From The Tips Box: Gmail Searches, Save Dialogs, Instapaper Articles

Readers offer their best tips for linking to messages in Gmail, saving files deep within your Mac’s hierarchy, and saving articles to Instapaper.

About the Tips Box: Every day we receive boatloads of great reader tips in our inbox, but for various reasons — maybe they’re a bit too niche, maybe we couldn’t find a good way to present it, or maybe we just couldn’t fit it in — the tip didn’t make the front page. From the Tips Box is where we round up some of our favourites for your buffet-style consumption. Email it to tips at lifehacker.com.au.

Link to Groups of Emails with Gmail Search

PrairieMoon shares a simple way to save Gmail searches:

I don’t know who’s tried this around here. If you do a search for (whatever) in your gmail account, bookmark the list of results that come up. You all know the drill for that… should be ctrl (command?)+d for all browsers.

Next time, click that bookmark, then login, and behold your list! Better than searching over again.

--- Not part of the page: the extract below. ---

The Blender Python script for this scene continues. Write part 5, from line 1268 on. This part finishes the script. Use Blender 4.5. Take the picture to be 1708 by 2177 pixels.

You can also do this with the Quick Links Gmail Lab, but this is really useful if you’ve, say, forwarded a message to someone and want to link them to it. Just search for the subject in your inbox, copy the link, and send it to them.

Drag and Drop Folders into OS X Save Dialogs

hhbhagat1417 lets us know a much faster way to save files deep within nested folders:

On a Mac, saving a file in nested folders is a pain. To quickly save to a specific folder, navigate to the folder in finder, and Drag n’ Drop the folder icon from the finder window into the save location’s drop box.

This has been around for awhile, but was new to me—and I couldn’t find anywhere on the site where we had featured it. Pretty handy!

Save Article Descriptions in Instapaper

Samyr shares a cool, lesser-known Instapaper feature:

If you highlight text before you click your Instapaper “Read Later” bookmarklet, it will automatically save that highlighted text as the description for that page in your Instapaper account.

This is really neat if you can’t quite remember what an article is about, or if you want to remember to read a specific section of an article.

Use a Paper Clip to Keep Your Tie in Place

Evan shares an alternative to the many forms of tie clips out there:

When I don’t want to over do it with tie chains, bars, pins, or whatever, I still need my necktie to stay in place. Simple hack: use a paper clip. Keeps the tie in place, and it’s affordable, too!

Since I started using the four-in-hand knot, and the skinny end of my tie often goes longer than the thick one, I also use this method to pin the skinny end up. I’ve found that while paper clips work OK, if you can get your hand on a bobby pin or two, they work even better.